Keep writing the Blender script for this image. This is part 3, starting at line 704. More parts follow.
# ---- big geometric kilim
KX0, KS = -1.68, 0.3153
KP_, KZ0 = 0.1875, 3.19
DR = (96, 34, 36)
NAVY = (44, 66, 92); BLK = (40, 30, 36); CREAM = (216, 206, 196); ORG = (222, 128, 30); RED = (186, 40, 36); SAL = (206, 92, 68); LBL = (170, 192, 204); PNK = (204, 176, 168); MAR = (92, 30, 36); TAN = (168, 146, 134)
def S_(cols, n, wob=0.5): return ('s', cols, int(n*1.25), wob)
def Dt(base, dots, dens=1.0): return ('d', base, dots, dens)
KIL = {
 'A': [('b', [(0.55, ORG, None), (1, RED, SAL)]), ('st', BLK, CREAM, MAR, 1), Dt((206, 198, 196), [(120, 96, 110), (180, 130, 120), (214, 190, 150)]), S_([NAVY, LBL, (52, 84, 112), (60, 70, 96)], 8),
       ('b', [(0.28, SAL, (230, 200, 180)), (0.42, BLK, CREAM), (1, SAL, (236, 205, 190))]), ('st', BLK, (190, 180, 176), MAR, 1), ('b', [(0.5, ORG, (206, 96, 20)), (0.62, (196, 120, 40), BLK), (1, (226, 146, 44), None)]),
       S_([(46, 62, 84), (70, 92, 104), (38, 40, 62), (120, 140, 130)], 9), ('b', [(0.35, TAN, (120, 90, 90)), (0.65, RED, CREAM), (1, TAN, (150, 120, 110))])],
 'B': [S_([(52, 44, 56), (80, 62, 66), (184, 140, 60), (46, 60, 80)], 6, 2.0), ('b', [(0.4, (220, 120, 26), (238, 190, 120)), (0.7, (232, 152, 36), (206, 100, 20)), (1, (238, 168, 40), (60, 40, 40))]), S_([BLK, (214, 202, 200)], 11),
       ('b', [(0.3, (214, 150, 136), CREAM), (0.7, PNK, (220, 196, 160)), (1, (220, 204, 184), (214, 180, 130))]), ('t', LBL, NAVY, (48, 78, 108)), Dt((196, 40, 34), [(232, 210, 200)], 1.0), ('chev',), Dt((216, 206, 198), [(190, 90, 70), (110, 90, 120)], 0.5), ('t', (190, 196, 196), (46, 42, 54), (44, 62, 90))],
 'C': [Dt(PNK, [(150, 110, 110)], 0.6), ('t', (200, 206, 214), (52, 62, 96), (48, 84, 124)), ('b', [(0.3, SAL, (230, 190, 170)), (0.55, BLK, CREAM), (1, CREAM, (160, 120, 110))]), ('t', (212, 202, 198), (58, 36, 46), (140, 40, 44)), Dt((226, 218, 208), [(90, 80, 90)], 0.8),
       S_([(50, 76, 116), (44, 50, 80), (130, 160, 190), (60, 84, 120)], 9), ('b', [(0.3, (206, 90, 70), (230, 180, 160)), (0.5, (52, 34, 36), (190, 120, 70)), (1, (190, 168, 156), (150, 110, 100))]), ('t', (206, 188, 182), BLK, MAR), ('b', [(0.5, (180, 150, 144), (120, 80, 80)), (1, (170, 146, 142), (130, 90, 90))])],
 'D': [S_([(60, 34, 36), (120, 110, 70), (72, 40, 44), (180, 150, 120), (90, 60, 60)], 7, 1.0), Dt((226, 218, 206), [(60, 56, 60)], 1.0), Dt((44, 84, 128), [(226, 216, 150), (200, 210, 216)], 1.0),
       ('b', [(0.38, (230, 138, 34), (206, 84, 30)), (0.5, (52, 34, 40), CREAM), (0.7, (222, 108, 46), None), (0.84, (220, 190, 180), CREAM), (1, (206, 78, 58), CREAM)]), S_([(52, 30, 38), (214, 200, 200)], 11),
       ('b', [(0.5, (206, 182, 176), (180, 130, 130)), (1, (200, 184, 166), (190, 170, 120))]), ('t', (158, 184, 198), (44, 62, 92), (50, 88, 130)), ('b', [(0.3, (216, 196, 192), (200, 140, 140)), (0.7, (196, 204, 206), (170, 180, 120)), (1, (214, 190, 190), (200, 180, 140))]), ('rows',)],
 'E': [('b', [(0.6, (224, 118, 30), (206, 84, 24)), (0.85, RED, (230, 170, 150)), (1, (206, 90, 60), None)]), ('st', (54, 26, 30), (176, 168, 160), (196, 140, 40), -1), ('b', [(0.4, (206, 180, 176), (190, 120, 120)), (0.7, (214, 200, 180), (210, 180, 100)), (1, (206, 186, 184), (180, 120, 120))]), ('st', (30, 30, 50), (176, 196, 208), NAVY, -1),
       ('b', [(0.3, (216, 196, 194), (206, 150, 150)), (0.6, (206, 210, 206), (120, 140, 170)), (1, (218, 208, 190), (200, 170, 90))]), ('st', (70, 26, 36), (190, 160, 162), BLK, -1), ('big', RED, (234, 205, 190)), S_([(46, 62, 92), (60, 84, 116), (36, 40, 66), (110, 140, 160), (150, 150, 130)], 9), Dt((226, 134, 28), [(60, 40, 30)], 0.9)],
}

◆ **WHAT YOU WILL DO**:
Retype the listing exactly, in full.

◆ **ANSWER TO THE PROBLEM**:
Keep writing the Blender script for this image. This is part 3, starting at line 704. More parts follow.
# ---- big geometric kilim
KX0, KS = -1.68, 0.3153
KP_, KZ0 = 0.1875, 3.19
DR = (96, 34, 36)
NAVY = (44, 66, 92); BLK = (40, 30, 36); CREAM = (216, 206, 196); ORG = (222, 128, 30); RED = (186, 40, 36); SAL = (206, 92, 68); LBL = (170, 192, 204); PNK = (204, 176, 168); MAR = (92, 30, 36); TAN = (168, 146, 134)
def S_(cols, n, wob=0.5): return ('s', cols, int(n*1.25), wob)
def Dt(base, dots, dens=1.0): return ('d', base, dots, dens)
KIL = {
 'A': [('b', [(0.55, ORG, None), (1, RED, SAL)]), ('st', BLK, CREAM, MAR, 1), Dt((206, 198, 196), [(120, 96, 110), (180, 130, 120), (214, 190, 150)]), S_([NAVY, LBL, (52, 84, 112), (60, 70, 96)], 8),
       ('b', [(0.28, SAL, (230, 200, 180)), (0.42, BLK, CREAM), (1, SAL, (236, 205, 190))]), ('st', BLK, (190, 180, 176), MAR, 1), ('b', [(0.5, ORG, (206, 96, 20)), (0.62, (196, 120, 40), BLK), (1, (226, 146, 44), None)]),
       S_([(46, 62, 84), (70, 92, 104), (38, 40, 62), (120, 140, 130)], 9), ('b', [(0.35, TAN, (120, 90, 90)), (0.65, RED, CREAM), (1, TAN, (150, 120, 110))])],
 'B': [S_([(52, 44, 56), (80, 62, 66), (184, 140, 60), (46, 60, 80)], 6, 2.0), ('b', [(0.4, (220, 120, 26), (238, 190, 120)), (0.7, (232, 152, 36), (206, 100, 20)), (1, (238, 168, 40), (60, 40, 40))]), S_([BLK, (214, 202, 200)], 11),
       ('b', [(0.3, (214, 150, 136), CREAM), (0.7, PNK, (220, 196, 160)), (1, (220, 204, 184), (214, 180, 130))]), ('t', LBL, NAVY, (48, 78, 108)), Dt((196, 40, 34), [(232, 210, 200)], 1.0), ('chev',), Dt((216, 206, 198), [(190, 90, 70), (110, 90, 120)], 0.5), ('t', (190, 196, 196), (46, 42, 54), (44, 62, 90))],
 'C': [Dt(PNK, [(150, 110, 110)], 0.6), ('t', (200, 206, 214), (52, 62, 96), (48, 84, 124)), ('b', [(0.3, SAL, (230, 190, 170)), (0.55, BLK, CREAM), (1, CREAM, (160, 120, 110))]), ('t', (212, 202, 198), (58, 36, 46), (140, 40, 44)), Dt((226, 218, 208), [(90, 80, 90)], 0.8),
       S_([(50, 76, 116), (44, 50, 80), (130, 160, 190), (60, 84, 120)], 9), ('b', [(0.3, (206, 90, 70), (230, 180, 160)), (0.5, (52, 34, 36), (190, 120, 70)), (1, (190, 168, 156), (150, 110, 100))]), ('t', (206, 188, 182), BLK, MAR), ('b', [(0.5, (180, 150, 144), (120, 80, 80)), (1, (170, 146, 142), (130, 90, 90))])],
 'D': [S_([(60, 34, 36), (120, 110, 70), (72, 40, 44), (180, 150, 120), (90, 60, 60)], 7, 1.0), Dt((226, 218, 206), [(60, 56, 60)], 1.0), Dt((44, 84, 128), [(226, 216, 150), (200, 210, 216)], 1.0),
       ('b', [(0.38, (230, 138, 34), (206, 84, 30)), (0.5, (52, 34, 40), CREAM), (0.7, (222, 108, 46), None), (0.84, (220, 190, 180), CREAM), (1, (206, 78, 58), CREAM)]), S_([(52, 30, 38), (214, 200, 200)], 11),
       ('b', [(0.5, (206, 182, 176), (180, 130, 130)), (1, (200, 184, 166), (190, 170, 120))]), ('t', (158, 184, 198), (44, 62, 92), (50, 88, 130)), ('b', [(0.3, (216, 196, 192), (200, 140, 140)), (0.7, (196, 204, 206), (170, 180, 120)), (1, (214, 190, 190), (200, 180, 140))]), ('rows',)],
 'E': [('b', [(0.6, (224, 118, 30), (206, 84, 24)), (0.85, RED, (230, 170, 150)), (1, (206, 90, 60), None)]), ('st', (54, 26, 30), (176, 168, 160), (196, 140, 40), -1), ('b', [(0.4, (206, 180, 176), (190, 120, 120)), (0.7, (214, 200, 180), (210, 180, 100)), (1, (206, 186, 184), (180, 120, 120))]), ('st', (30, 30, 50), (176, 196, 208), NAVY, -1),
       ('b', [(0.3, (216, 196, 194), (206, 150, 150)), (0.6, (206, 210, 206), (120, 140, 170)), (1, (218, 208, 190), (200, 170, 90))]), ('st', (70, 26, 36), (190, 160, 162), BLK, -1), ('big', RED, (234, 205, 190)), S_([(46, 62, 92), (60, 84, 116), (36, 40, 66), (110, 140, 160), (150, 150, 130)], 9), Dt((226, 134, 28), [(60, 40, 30)], 0.9)],
}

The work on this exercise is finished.